• _RECORDED DATA_

____________________

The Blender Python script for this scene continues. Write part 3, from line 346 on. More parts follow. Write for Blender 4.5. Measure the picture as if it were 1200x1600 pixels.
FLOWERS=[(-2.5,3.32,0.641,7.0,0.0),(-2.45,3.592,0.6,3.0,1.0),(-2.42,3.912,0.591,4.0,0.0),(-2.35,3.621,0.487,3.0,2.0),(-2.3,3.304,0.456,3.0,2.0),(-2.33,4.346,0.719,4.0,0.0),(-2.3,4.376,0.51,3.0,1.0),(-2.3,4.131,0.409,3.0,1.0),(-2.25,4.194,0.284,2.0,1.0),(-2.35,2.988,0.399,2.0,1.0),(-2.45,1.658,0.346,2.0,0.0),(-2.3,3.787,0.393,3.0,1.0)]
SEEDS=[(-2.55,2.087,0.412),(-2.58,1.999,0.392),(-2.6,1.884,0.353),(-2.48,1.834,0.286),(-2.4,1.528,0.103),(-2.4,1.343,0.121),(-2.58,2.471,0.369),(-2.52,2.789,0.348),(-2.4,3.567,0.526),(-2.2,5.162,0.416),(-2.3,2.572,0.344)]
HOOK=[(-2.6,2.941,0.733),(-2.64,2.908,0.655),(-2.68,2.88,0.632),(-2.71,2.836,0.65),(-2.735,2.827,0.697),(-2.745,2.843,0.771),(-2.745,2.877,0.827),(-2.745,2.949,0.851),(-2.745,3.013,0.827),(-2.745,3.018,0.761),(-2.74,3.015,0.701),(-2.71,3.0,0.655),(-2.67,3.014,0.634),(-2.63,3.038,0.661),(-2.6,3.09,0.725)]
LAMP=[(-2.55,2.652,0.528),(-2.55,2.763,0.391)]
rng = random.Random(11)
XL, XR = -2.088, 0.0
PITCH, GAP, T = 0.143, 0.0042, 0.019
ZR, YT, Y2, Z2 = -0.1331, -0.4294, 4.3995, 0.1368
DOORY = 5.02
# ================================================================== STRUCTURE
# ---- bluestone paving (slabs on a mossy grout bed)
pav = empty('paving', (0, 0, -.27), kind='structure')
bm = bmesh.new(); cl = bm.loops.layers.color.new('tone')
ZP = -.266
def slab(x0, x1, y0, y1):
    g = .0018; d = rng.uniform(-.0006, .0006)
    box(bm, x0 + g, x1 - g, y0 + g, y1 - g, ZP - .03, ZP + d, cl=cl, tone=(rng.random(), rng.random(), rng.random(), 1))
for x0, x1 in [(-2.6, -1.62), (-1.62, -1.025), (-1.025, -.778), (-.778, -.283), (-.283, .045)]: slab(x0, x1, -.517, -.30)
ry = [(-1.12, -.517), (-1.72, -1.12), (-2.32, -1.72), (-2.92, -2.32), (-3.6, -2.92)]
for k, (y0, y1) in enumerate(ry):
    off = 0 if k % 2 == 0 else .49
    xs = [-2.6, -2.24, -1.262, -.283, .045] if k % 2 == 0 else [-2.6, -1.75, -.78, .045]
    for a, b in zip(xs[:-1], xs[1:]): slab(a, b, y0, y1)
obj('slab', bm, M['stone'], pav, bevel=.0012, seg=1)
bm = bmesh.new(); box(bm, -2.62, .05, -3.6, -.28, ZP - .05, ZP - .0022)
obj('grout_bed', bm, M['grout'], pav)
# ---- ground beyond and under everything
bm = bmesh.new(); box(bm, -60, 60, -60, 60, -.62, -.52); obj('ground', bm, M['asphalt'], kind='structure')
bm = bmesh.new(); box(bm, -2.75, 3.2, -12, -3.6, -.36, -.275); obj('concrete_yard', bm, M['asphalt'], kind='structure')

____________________

• _WHAT TO PRODUCE_
Please set down all the data word for word.

• _ANSWER FOR THIS EXERCISE_
The Blender Python script for this scene continues. Write part 3, from line 346 on. More parts follow. Write for Blender 4.5. Measure the picture as if it were 1200x1600 pixels.
FLOWERS=[(-2.5,3.32,0.641,7.0,0.0),(-2.45,3.592,0.6,3.0,1.0),(-2.42,3.912,0.591,4.0,0.0),(-2.35,3.621,0.487,3.0,2.0),(-2.3,3.304,0.456,3.0,2.0),(-2.33,4.346,0.719,4.0,0.0),(-2.3,4.376,0.51,3.0,1.0),(-2.3,4.131,0.409,3.0,1.0),(-2.25,4.194,0.284,2.0,1.0),(-2.35,2.988,0.399,2.0,1.0),(-2.45,1.658,0.346,2.0,0.0),(-2.3,3.787,0.393,3.0,1.0)]
SEEDS=[(-2.55,2.087,0.412),(-2.58,1.999,0.392),(-2.6,1.884,0.353),(-2.48,1.834,0.286),(-2.4,1.528,0.103),(-2.4,1.343,0.121),(-2.58,2.471,0.369),(-2.52,2.789,0.348),(-2.4,3.567,0.526),(-2.2,5.162,0.416),(-2.3,2.572,0.344)]
HOOK=[(-2.6,2.941,0.733),(-2.64,2.908,0.655),(-2.68,2.88,0.632),(-2.71,2.836,0.65),(-2.735,2.827,0.697),(-2.745,2.843,0.771),(-2.745,2.877,0.827),(-2.745,2.949,0.851),(-2.745,3.013,0.827),(-2.745,3.018,0.761),(-2.74,3.015,0.701),(-2.71,3.0,0.655),(-2.67,3.014,0.634),(-2.63,3.038,0.661),(-2.6,3.09,0.725)]
LAMP=[(-2.55,2.652,0.528),(-2.55,2.763,0.391)]
rng = random.Random(11)
XL, XR = -2.088, 0.0
PITCH, GAP, T = 0.143, 0.0042, 0.019
ZR, YT, Y2, Z2 = -0.1331, -0.4294, 4.3995, 0.1368
DOORY = 5.02
# ================================================================== STRUCTURE
# ---- bluestone paving (slabs on a mossy grout bed)
pav = empty('paving', (0, 0, -.27), kind='structure')
bm = bmesh.new(); cl = bm.loops.layers.color.new('tone')
ZP = -.266
def slab(x0, x1, y0, y1):
    g = .0018; d = rng.uniform(-.0006, .0006)
    box(bm, x0 + g, x1 - g, y0 + g, y1 - g, ZP - .03, ZP + d, cl=cl, tone=(rng.random(), rng.random(), rng.random(), 1))
for x0, x1 in [(-2.6, -1.62), (-1.62, -1.025), (-1.025, -.778), (-.778, -.283), (-.283, .045)]: slab(x0, x1, -.517, -.30)
ry = [(-1.12, -.517), (-1.72, -1.12), (-2.32, -1.72), (-2.92, -2.32), (-3.6, -2.92)]
for k, (y0, y1) in enumerate(ry):
    off = 0 if k % 2 == 0 else .49
    xs = [-2.6, -2.24, -1.262, -.283, .045] if k % 2 == 0 else [-2.6, -1.75, -.78, .045]
    for a, b in zip(xs[:-1], xs[1:]): slab(a, b, y0, y1)
obj('slab', bm, M['stone'], pav, bevel=.0012, seg=1)
bm = bmesh.new(); box(bm, -2.62, .05, -3.6, -.28, ZP - .05, ZP - .0022)
obj('grout_bed', bm, M['grout'], pav)
# ---- ground beyond and under everything
bm = bmesh.new(); box(bm, -60, 60, -60, 60, -.62, -.52); obj('ground', bm, M['asphalt'], kind='structure')
bm = bmesh.new(); box(bm, -2.75, 3.2, -12, -3.6, -.36, -.275); obj('concrete_yard', bm, M['asphalt'], kind='structure')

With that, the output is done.